Manic Pietro

Author: Dave E
Publisher: Matra
Machine: Spectrum 128K/+2

Manic Pietro

You know I'm pretty sure that Noentiendo, the original authors of this game, must have been dying to name it Manic Mario. That name would far more accurately convey what they were trying to do and, considering that we have a moustachioed plumber featuring heavily throughout, I'm not even sure what "more" they would have had to fear by naming it thus...

As it is, they're gone for Manic Pietro, a name that you'll only associate with Mario if you've played the earlier Pietro Bros title released by Matra last year. I was decidedly lukewarm to Pietro Bros because of its inferiority to the original Mario Bros... if you just rehash the exact same game, one wonders what the point of it is. However, Manic Pietro is a bit of a new idea, taking the gameplay of Manic Miner (Yes, that game that's already been fan-modded more times than I've had hot dinners!) and crossbreeding it with Mario's adventures. Mario, you may recall, appeared in Donkey Kong, its sequel and as a minor character in countless other Nintendo games over the years.

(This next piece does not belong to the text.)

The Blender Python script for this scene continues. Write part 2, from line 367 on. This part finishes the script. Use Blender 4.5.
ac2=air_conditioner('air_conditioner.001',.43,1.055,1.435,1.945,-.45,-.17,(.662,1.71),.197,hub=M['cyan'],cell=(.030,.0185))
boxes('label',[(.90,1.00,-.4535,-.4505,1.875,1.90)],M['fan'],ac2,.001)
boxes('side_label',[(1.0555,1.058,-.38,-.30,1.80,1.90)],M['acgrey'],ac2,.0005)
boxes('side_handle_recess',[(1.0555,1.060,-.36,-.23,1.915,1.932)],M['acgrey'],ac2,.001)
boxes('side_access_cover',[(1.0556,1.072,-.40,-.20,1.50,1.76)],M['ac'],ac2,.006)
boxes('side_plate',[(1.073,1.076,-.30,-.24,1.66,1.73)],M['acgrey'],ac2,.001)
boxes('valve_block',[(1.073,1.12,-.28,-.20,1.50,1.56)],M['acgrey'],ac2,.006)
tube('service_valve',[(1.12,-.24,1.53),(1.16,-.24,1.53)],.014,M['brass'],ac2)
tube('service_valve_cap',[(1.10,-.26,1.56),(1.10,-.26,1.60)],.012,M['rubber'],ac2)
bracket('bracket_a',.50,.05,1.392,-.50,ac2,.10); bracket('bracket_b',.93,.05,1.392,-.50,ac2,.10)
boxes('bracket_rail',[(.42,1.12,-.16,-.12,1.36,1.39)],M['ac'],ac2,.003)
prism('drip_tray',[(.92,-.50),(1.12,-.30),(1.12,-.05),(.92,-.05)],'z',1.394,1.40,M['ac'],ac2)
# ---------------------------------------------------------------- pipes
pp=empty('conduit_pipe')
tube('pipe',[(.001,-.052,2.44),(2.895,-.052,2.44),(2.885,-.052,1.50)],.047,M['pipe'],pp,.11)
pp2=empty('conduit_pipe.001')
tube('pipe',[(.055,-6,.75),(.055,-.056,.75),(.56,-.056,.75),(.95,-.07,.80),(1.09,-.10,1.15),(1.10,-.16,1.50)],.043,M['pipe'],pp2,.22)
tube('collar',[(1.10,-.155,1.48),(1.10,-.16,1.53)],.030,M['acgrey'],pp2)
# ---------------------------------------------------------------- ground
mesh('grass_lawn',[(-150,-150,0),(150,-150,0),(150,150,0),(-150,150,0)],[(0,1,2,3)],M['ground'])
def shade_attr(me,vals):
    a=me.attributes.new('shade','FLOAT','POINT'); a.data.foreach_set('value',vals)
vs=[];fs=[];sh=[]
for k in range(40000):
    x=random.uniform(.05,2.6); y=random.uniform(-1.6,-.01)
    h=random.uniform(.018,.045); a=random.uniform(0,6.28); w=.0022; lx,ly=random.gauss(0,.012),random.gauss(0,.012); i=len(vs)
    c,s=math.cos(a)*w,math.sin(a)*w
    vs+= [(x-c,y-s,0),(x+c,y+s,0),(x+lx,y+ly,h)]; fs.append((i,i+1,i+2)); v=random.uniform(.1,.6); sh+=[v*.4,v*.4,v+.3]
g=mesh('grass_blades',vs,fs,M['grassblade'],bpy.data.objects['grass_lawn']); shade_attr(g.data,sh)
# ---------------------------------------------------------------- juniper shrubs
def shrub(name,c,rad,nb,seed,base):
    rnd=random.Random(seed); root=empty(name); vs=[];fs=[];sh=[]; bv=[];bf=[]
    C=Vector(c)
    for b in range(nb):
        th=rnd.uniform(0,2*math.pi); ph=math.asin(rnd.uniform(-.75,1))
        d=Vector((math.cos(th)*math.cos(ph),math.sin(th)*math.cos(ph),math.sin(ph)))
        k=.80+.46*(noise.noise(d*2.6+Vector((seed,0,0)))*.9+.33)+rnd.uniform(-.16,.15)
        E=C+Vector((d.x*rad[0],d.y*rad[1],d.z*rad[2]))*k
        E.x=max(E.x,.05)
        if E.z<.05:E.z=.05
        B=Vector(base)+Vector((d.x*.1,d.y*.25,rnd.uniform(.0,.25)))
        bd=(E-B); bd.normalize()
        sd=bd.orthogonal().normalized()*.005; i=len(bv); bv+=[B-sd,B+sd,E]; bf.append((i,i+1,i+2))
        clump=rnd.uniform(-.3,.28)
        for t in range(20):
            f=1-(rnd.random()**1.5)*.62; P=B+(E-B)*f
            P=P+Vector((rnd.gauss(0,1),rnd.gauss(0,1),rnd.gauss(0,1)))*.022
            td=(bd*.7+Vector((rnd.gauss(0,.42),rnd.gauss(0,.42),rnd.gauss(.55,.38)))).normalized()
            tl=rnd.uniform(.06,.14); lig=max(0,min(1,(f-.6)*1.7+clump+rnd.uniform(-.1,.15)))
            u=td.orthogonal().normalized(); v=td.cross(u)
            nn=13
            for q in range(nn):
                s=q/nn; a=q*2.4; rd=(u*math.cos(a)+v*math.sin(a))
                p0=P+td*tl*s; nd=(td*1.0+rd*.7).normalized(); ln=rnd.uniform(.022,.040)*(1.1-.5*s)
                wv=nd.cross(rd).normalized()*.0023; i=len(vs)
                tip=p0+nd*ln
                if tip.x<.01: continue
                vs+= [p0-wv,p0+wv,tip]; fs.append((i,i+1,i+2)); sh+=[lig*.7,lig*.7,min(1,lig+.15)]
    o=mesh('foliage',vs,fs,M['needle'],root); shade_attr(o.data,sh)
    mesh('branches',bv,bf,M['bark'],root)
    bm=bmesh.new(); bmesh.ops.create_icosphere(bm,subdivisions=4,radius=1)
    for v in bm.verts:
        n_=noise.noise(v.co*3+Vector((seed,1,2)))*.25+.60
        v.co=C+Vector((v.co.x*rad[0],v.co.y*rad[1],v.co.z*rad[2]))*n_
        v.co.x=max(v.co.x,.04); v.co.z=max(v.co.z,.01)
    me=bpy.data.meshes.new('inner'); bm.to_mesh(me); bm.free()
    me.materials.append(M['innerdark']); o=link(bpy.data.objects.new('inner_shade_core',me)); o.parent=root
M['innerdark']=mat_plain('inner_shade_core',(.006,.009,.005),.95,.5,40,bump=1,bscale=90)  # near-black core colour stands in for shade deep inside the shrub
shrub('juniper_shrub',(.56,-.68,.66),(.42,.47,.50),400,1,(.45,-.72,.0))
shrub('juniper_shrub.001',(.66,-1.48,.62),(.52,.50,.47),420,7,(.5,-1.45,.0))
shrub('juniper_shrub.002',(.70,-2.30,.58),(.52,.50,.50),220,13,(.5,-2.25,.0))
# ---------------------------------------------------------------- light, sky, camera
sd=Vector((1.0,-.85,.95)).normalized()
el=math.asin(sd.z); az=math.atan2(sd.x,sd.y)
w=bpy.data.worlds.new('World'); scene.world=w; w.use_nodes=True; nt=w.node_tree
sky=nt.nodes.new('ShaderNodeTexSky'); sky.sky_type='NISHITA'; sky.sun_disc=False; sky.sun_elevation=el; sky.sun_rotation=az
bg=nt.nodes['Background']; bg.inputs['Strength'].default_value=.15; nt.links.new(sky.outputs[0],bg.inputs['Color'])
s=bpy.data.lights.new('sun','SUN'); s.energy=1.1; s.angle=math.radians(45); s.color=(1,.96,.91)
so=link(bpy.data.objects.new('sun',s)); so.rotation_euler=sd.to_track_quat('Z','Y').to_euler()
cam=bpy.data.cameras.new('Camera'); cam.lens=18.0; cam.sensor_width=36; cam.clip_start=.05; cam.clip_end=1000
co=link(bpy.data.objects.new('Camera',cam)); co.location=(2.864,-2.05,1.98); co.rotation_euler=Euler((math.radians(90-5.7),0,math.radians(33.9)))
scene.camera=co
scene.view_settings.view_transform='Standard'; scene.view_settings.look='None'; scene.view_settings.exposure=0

Well, you've got them all here in platform gaming form and, even though there's not an awful lot to it, it's hard not to like it. You get to play all those familiar arcade games in the style of Jet Set Willy and all with some pretty spiffy cutscenes and intros plus a heap of bouncy background tunes. The screens are quite beautifully themed, and the Nirvana+ engine is employed to completely eliminate colour clash. Even if you've somehow never experienced any of Mario's early adventures and weren't born in the late Seventies (like some of us), there's game enough here to challenge you. The screens are by no means easy.

Manic Pietro does remind me more of a console game than a Speccy one which is high praise indeed. This is a game into which the team has put a lot of work and, contrary to some of Matra's more recent physical tape releases, it really deserves to sell well. It's 128K only, complete in one load and employs a password system, meaning you don't have to tear your hair out in frustration when you get sent all the way back to level one.

In order not to spoil the surprise, I won't say any more about the themed levels themselves but they will definitely tickle your nostalgia buds. As for control and collision detection, it's all pretty much spot-on, with sprite sizes identical to the original Manic Miner. It's also just as addictive as the original... the simple left, right and jump controls make for a game you can really just pick up and play, learning how to beat each screen in turn. I suppose the only real complaint against it would be "Oh, not another Manic Miner mod!" but when the mod is as good as this one is, and Manic Miner is such a great game anyway, will anyone really be complaining?